### What to produce
Pull out each line of the records holding the string "script".

Rows from a 3D scene dataset
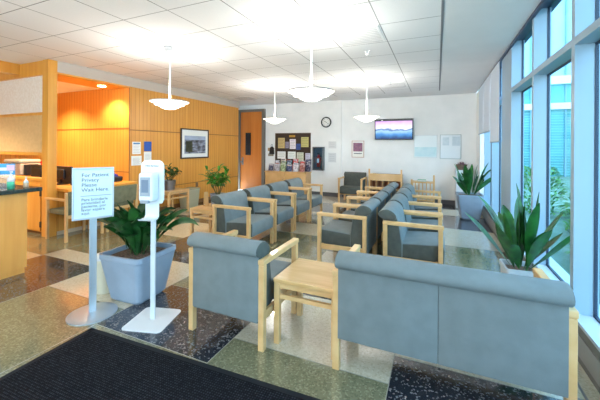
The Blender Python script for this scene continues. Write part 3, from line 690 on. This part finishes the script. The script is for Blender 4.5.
# fire extinguisher cabinet
t = empty('fire_extinguisher', (-3.16, 8.60, .84), 0, 'red fire extinguisher hanging inside the grey wall cabinet', 'fire extinguisher')
MB().lathe([(.05, 0), (.055, .01), (.055, .27), (.03, .33), (.02, .35)], n=20).build('cylinder', M['red'], t, smooth=True)
MB().box(-.05, .03, -.01, .01, .37, .40).box(-.015, .015, -.015, .015, .35, .38).build('valve_handle', M['black'], t); MB().cyl((.03, 0, .37), (.06, -.01, .2), .008).build('hose', M['black'], t)
B('tag_label', M['paper'], t, -.03, .03, -.057, -.05, .12, .24)
t = empty('extinguisher_cabinet', (-3.16, 8.655, .74), 0, 'grey metal wall cabinet with a glass front holding the fire extinguisher', 'wall cabinet')
m = MB().box(-.165, .165, -.13, 0, 0, .03).box(-.165, .165, -.13, 0, .65, .68).box(-.165, -.135, -.13, 0, 0, .68).box(.135, .165, -.13, 0, 0, .68).box(-.165, .165, -.012, 0, 0, .68)
m.build('case', plain('cabinet_grey', (96, 104, 112), .4), t); B('glass_front', M['tint'], t, -.135, .135, -.128, -.124, .03, .65)
# notices on the pilaster and back wall
def sheet(x0, x1, z0, z1, y, label, grp=None, m=None, name='notice'):
    w = (x1-x0)/2; t = empty(name, ((x0+x1)/2, y, z0), 0, label, 'notice', grp)
    B('sheet', m or M['paper'], t, -w, w, -.006, 0, 0, z1-z0)
    k = MB(); n = max(2, int((z1-z0)/.05))
    for i in range(1, n): k.box(-w*.7, w*.6, -.007, -.006, i*(z1-z0)/n, i*(z1-z0)/n+.006)
    k.build('print_lines', plain('grey_print', (172, 176, 182), .8), t); return t
sheet(-2.88, -2.65, 1.38, 1.58, 8.655, 'white framed notice on the pilaster below the clock, upper of two', m=plain('notice_grey', (214, 216, 218), .5)); sheet(-2.88, -2.65, .98, 1.25, 8.655, 'white framed notice on the pilaster beside the extinguisher cabinet, lower of two', m=plain('notice_grey2', (214, 216, 218), .5))
sheet(-4.90, -4.68, 1.28, 1.38, 8.7, 'small tan wooden plaque right of the door, upper of two', m=plain('plaque', (170, 138, 96), .5), name='wall_plaque'); sheet(-4.89, -4.70, 1.12, 1.20, 8.7, 'small grey plaque right of the door, lower of two', m=plain('plaque2', (150, 136, 110), .5), name='wall_plaque')
t = empty('hanging_bag', (-4.745, 8.69, 1.24), 0, 'small dark pouch hanging on a hook beside the notice board', 'bag')
MB().prism([(-.09, -.06), (.09, -.06), (.065, .14), (.02, .18), (-.02, .18), (-.065, .14)], 'y', -.04, -.005).build('pouch', M['black'], t, bevel=.008)
m = MB()
for k in range(10):
    a, b = R(180*k/10), R(180*(k+1)/10); m.cyl((.035*math.cos(a), -.02, .15+.1*math.sin(a)), (.035*math.cos(b), -.02, .15+.1*math.sin(b)), .005, 6)
m.build('strap', M['black'], t)
# notice board
t = empty('notice_board', (-4.03, 8.7, .87), 0, 'dark brown notice board covered with leaflets right of the door', 'notice board')
B('board', M['cork'], t, -.585, .585, -.02, 0, 0, .96); m = MB().box(-.6, .6, -.03, 0, .945, .965).box(-.6, -.585, -.03, 0, 0, .96).box(.585, .6, -.03, 0, 0, .96); m.build('frame', plain('board_frame', (92, 72, 54), .5), t)
papers = [(-.50, -.27, .50, .82, (206, 178, 120), 'cream leaflet'), (-.25, -.13, .50, .70, (150, 140, 160), 'mauve card'), (-.10, .10, .48, .78, (236, 228, 236), 'white leaflet with a purple line'), (.12, .26, .46, .64, (60, 84, 150), 'blue leaflet'), (.28, .52, .54, .84, (196, 190, 120), 'yellow-green leaflet'),
 (-.12, .08, .84, .90, (198, 150, 60), 'orange strip'), (-.52, -.24, .18, .40, (236, 234, 230), 'white sheet'), (-.16, .10, .18, .40, (238, 238, 234), 'white sheet'), (.14, .36, .10, .38, (216, 220, 196), 'pale green sheet'), (.42, .58, .02, .36, (204, 204, 224), 'lilac sheet'), (-.56, -.46, .02, .12, (180, 140, 80), 'tan card'), (-.22, -.06, .06, .16, (150, 60, 50), 'dark red card')]
for i, (a, b, c, d_, rgb, lab) in enumerate(papers):
    p_ = B('leaflet', plain('leaflet_%d' % i, rgb, .7), t, a, b, -.026, -.02, c, d_); p_['label'] = lab
    k = MB(); n = max(2, int((d_-c)/.045))
    for q in range(1, n): k.box(a+.02, b-.02-(.03 if q % 2 else 0), -.027, -.0262, c+q*(d_-c)/n, c+q*(d_-c)/n+.008)
    k.build('print_lines', plain('ink_%d' % i, tuple(int(v*.6) for v in rgb), .8), p_)
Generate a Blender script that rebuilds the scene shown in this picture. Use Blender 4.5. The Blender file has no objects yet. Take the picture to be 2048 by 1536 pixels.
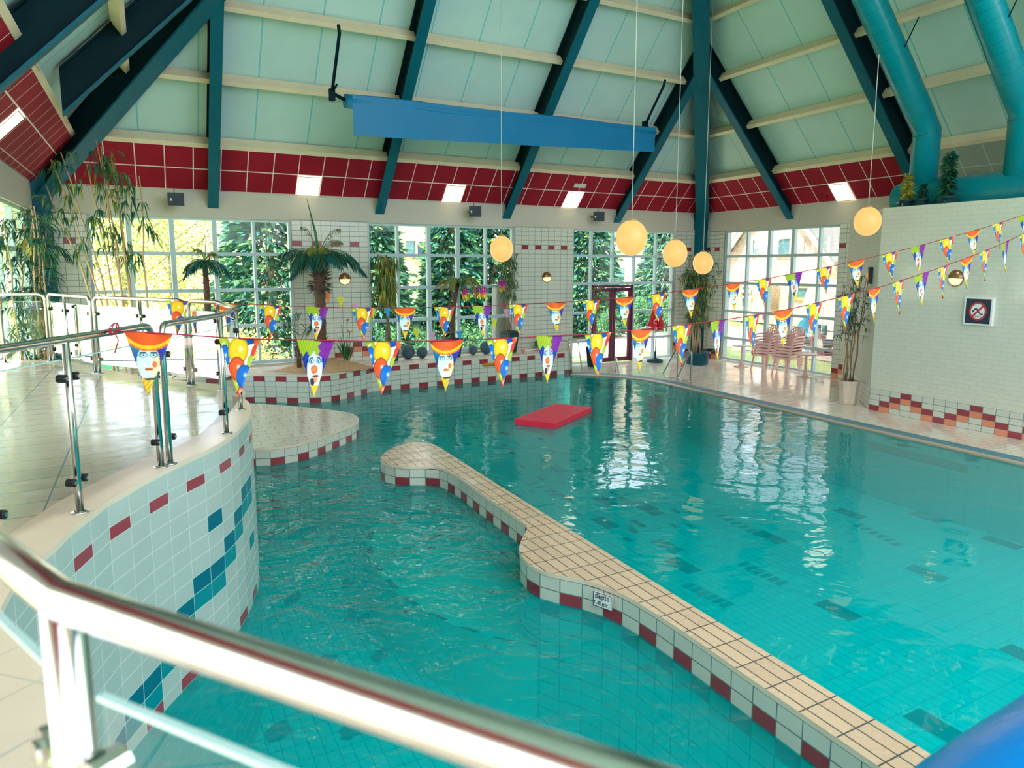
import bpy, math, random
from mathutils import Vector, Matrix
random.seed(7)
R = math.radians
sc = bpy.context.scene
col = sc.collection
# ------------------------------------------------------------------ camera, world, light, exposure
FPX, PITCH, H = 1536.0, R(8.738), 2.7
CP, SP = math.cos(PITCH), math.sin(PITCH)
cd = bpy.data.cameras.new('camera'); cam = bpy.data.objects.new('camera', cd); col.objects.link(cam)
cd.sensor_width = 36; cd.lens = 36 * FPX / 2048; cd.clip_start = .05; cd.clip_end = 400
cam.location = (0, 0, H); cam.rotation_euler = (R(90) - PITCH, 0, 0)
cd.dof.use_dof = True; cd.dof.focus_distance = 9.0; cd.dof.aperture_fstop = 4.0
sc.camera = cam
w = bpy.data.worlds.new('sky'); sc.world = w; w.use_nodes = True
bgn = w.node_tree.nodes['Background']; bgn.inputs[0].default_value = (.93, .98, 1.13, 1); bgn.inputs[1].default_value = 4.2
sd_ = bpy.data.lights.new('sun', 'SUN'); sd_.energy = 14; sd_.angle = R(1.5); sd_.color = (1, .93, .84)
sun = bpy.data.objects.new('sun', sd_); col.objects.link(sun); sun.location = (-20, 0, 30)
sun.rotation_euler = Vector((.83 * .47, .558 * .47, -.883)).to_track_quat('-Z', 'Y').to_euler()      # across the building, parallel to the window wall
sc.view_settings.view_transform = 'Standard'; sc.view_settings.look = 'None'
sc.view_settings.gamma = 1; sc.view_settings.exposure = 0.2; sc.view_settings.use_curve_mapping = False
cy = sc.cycles
cy.max_bounces = 7; cy.diffuse_bounces = 4; cy.glossy_bounces = 3; cy.transmission_bounces = 4; cy.transparent_max_bounces = 24
cy.caustics_reflective = False; cy.caustics_refractive = False; cy.sample_clamp_indirect = 6; cy.blur_glossy = .5
cy.use_denoising = True; cy.use_adaptive_sampling = True; cy.adaptive_threshold = .09; cy.adaptive_min_samples = 12
# ------------------------------------------------------------------ the room's own axes: a runs along the window wall, b towards it
K, YAW = .889, R(62.13)
EA = Vector((K * math.sin(YAW), math.cos(YAW), 0)); EB = Vector((-K * math.cos(YAW), math.sin(YAW), 0))
def W(a, b, z=0.0): return EA * a + EB * b + Vector((0, 0, z))
_det = EA.x * EB.y - EA.y * EB.x
def AB(p): return ((p[0] * EB.y - p[1] * EB.x) / _det, (EA.x * p[1] - EA.y * p[0]) / _det)
ANG_A = math.atan2(EA.y, EA.x); ANG_B = math.atan2(EB.y, EB.x)
def ray(px, py):
    x = (px - 1024) / FPX; y = (768 - py) / FPX
    return Vector((x, CP + y * SP, -SP + y * CP))
def G(px, py, z=0.0):                       # survey helper: photo point on a level surface
    r = ray(px, py); return Vector((0, 0, H)) + r * ((z - H) / r.z)
def onA(px, py, a):                         # ... on a wall of constant a
    r = ray(px, py); t = a / AB(r)[0]; return Vector((0, 0, H)) + r * t
def onB(px, py, b):
    r = ray(px, py); t = b / AB(r)[1]; return Vector((0, 0, H)) + r * t
def onD(px, py, d):                         # ... at a forward distance
    return Vector((0, 0, H)) + ray(px, py) * d
# ------------------------------------------------------------------ materials
def lin(c):
    f = lambda v: v / 12.92 if v <= .04045 else ((v + .055) / 1.055) ** 2.4
    return tuple(f(x / 255) for x in c[:3])
MATS = {}
def mat(name, rgb, rough=.55, metal=0., spec=.4, var=.06, scale=6., emit=0, ecol=None, bump=0., bscale=40., sheen=0):
    if name in MATS: return MATS[name]
    m = bpy.data.materials.new(name); m.use_nodes = True; MATS[name] = m
    nt = m.node_tree; p = nt.nodes['Principled BSDF']; L = nt.links.new
    c = lin(rgb)
    tc = nt.nodes.new('ShaderNodeTexCoord')
    if var:
        n = nt.nodes.new('ShaderNodeTexNoise'); n.inputs['Scale'].default_value = scale; n.inputs['Detail'].default_value = 3
        L(tc.outputs['Object'], n.inputs['Vector'])
        mx = nt.nodes.new('ShaderNodeMix'); mx.data_type = 'RGBA'
        mx.inputs[6].default_value = (*[x * (1 - var * 1.5) for x in c], 1); mx.inputs[7].default_value = (*[min(1, x * (1 + var * 1.5)) for x in c], 1)
        L(n.outputs['Fac'], mx.inputs[0]); L(mx.outputs[2], p.inputs['Base Color'])
    else: p.inputs['Base Color'].default_value = (*c, 1)
    p.inputs['Roughness'].default_value = rough; p.inputs['Metallic'].default_value = metal; p.inputs['Specular IOR Level'].default_value = spec
    if emit:
        p.inputs['Emission Color'].default_value = (*lin(ecol or rgb), 1); p.inputs['Emission Strength'].default_value = emit
    if bump:
        n2 = nt.nodes.new('ShaderNodeTexNoise'); n2.inputs['Scale'].default_value = bscale; L(tc.outputs['Object'], n2.inputs['Vector'])
        b = nt.nodes.new('ShaderNodeBump'); b.inputs['Strength'].default_value = bump; b.inputs['Distance'].default_value = .02
        L(n2.outputs['Fac'], b.inputs['Height']); L(b.outputs['Normal'], p.inputs['Normal'])
    return m
def tile(name, rgb, grout=(95, 120, 115), gx=.022, gy=.04, rough=.22, spec=.5, var=.04):
    """one glazed tile per face: uv runs 0..1 over the face, the joint is its rim"""
    if name in MATS: return MATS[name]
    m = bpy.data.materials.new(name); m.use_nodes = True; MATS[name] = m
    nt = m.node_tree; p = nt.nodes['Principled BSDF']; L = nt.links.new
    uv = nt.nodes.new('ShaderNodeUVMap'); sp = nt.nodes.new('ShaderNodeSeparateXYZ'); L(uv.outputs[0], sp.inputs[0])
    def M(op, a, b):
        n = nt.nodes.new('ShaderNodeMath'); n.operation = op
        for i, v in enumerate((a, b)):
            if isinstance(v, (int, float)): n.inputs[i].default_value = v
            else: L(v, n.inputs[i])
        return n.outputs[0]
    def edge(o, g):
        d = M('ABSOLUTE', M('SUBTRACT', o, .5), 0); return M('GREATER_THAN', d, .5 - g)
    fac = M('MAXIMUM', edge(sp.outputs[0], gx), edge(sp.outputs[1], gy))
    g = nt.nodes.new('ShaderNodeNewGeometry')
    n = nt.nodes.new('ShaderNodeTexNoise'); n.inputs['Scale'].default_value = 1.6; L(g.outputs['Position'], n.inputs['Vector'])
    c = lin(rgb); mx0 = nt.nodes.new('ShaderNodeMix'); mx0.data_type = 'RGBA'
    mx0.inputs[6].default_value = (*[x * (1 - var * 2) for x in c], 1); mx0.inputs[7].default_value = (*[min(1, x * (1 + var * 2)) for x in c], 1); L(n.outputs['Fac'], mx0.inputs[0])
    mx = nt.nodes.new('ShaderNodeMix'); mx.data_type = 'RGBA'; L(fac, mx.inputs[0]); L(mx0.outputs[2], mx.inputs[6]); mx.inputs[7].default_value = (*lin(grout), 1)
    L(mx.outputs[2], p.inputs['Base Color'])
    rr = M('ADD', M('MULTIPLY', fac, .5), rough); L(rr, p.inputs['Roughness']); p.inputs['Specular IOR Level'].default_value = spec
    return m
def floor_mat(name, c1, c2, mortar, tw, th, rough=.25, spec=.5, off=.5, ms=.012, rot=0, wet=0., bump=.15):
    """tiled floor, uv in metres along the room's axes; wet = streaky bump"""
    if name in MATS: return MATS[name]
    m = bpy.data.materials.new(name); m.use_nodes = True; MATS[name] = m
    nt = m.node_tree; p = nt.nodes['Principled BSDF']; L = nt.links.new
    uv = nt.nodes.new('ShaderNodeUVMap'); mp = nt.nodes.new('ShaderNodeMapping'); mp.inputs['Rotation'].default_value[2] = rot; L(uv.outputs[0], mp.inputs[0])
    b = nt.nodes.new('ShaderNodeTexBrick'); L(mp.outputs[0], b.inputs['Vector'])
    b.inputs['Scale'].default_value = 1; b.inputs['Brick Width'].default_value = tw; b.inputs['Row Height'].default_value = th
    b.inputs['Mortar Size'].default_value = ms; b.inputs['Mortar Smooth'].default_value = .1; b.offset = off
    b.inputs['Color1'].default_value = (*lin(c1), 1); b.inputs['Color2'].default_value = (*lin(c2), 1); b.inputs['Mortar'].default_value = (*lin(mortar), 1)
    L(b.outputs['Color'], p.inputs['Base Color'])
    p.inputs['Specular IOR Level'].default_value = spec
    n = nt.nodes.new('ShaderNodeTexNoise'); n.inputs['Scale'].default_value = 2.6; n.inputs['Detail'].default_value = 5; mp2 = nt.nodes.new('ShaderNodeMapping'); mp2.inputs['Rotation'].default_value[2] = R(-62); mp2.inputs['Scale'].default_value = (.6, 2.2, 1); L(uv.outputs[0], mp2.inputs[0]); L(mp2.outputs[0], n.inputs['Vector'])
    mr = nt.nodes.new('ShaderNodeMapRange'); L(n.outputs['Fac'], mr.inputs[0]); mr.inputs[1].default_value = .35; mr.inputs[2].default_value = .65
    mr.inputs[3].default_value = max(.03, rough - wet); mr.inputs[4].default_value = rough + .12; L(mr.outputs[0], p.inputs['Roughness'])
    bp = nt.nodes.new('ShaderNodeBump'); bp.inputs['Strength'].default_value = bump; bp.inputs['Distance'].default_value = .01
    inv = nt.nodes.new('ShaderNodeMath'); inv.operation = 'SUBTRACT'; inv.inputs[0].default_value = 1; L(b.outputs['Fac'], inv.inputs[1])
    ad = nt.nodes.new('ShaderNodeMath'); ad.operation = 'MULTIPLY_ADD'; ad.inputs[1].default_value = .5; L(n.outputs['Fac'], ad.inputs[0]); L(inv.outputs[0], ad.inputs[2])
    L(ad.outputs[0], bp.inputs['Height']); L(bp.outputs['Normal'], p.inputs['Normal'])
    return m
def glass_mat(name, tint=(.93, .97, .95), boost=1., rough=.0):
    if name in MATS: return MATS[name]
    m = bpy.data.materials.new(name); m.use_nodes = True; MATS[name] = m; nt = m.node_tree; L = nt.links.new
    nt.nodes.remove(nt.nodes['Principled BSDF']); out = nt.nodes['Material Output']
    t = nt.nodes.new('ShaderNodeBsdfTransparent'); t.inputs[0].default_value = (*tint, 1)
    g = nt.nodes.new('ShaderNodeBsdfGlossy'); g.inputs['Roughness'].default_value = rough
    f = nt.nodes.new('ShaderNodeFresnel'); f.inputs[0].default_value = 1.5
    mu = nt.nodes.new('ShaderNodeMath'); mu.operation = 'MULTIPLY'; mu.inputs[1].default_value = boost; mu.use_clamp = True; L(f.outputs[0], mu.inputs[0])
    mx = nt.nodes.new('ShaderNodeMixShader'); L(mu.outputs[0], mx.inputs[0]); L(t.outputs[0], mx.inputs[1]); L(g.outputs[0], mx.inputs[2]); L(mx.outputs[0], out.inputs[0])
    return m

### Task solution
The Blender Python script for this scene continues. Write part 3, from line 690 on. This part finishes the script. The script is for Blender 4.5.
Generate a Blender script that rebuilds the scene shown in this picture. Use Blender 4.5. The Blender file has no objects yet. Take the picture to be 2048 by 1536 pixels.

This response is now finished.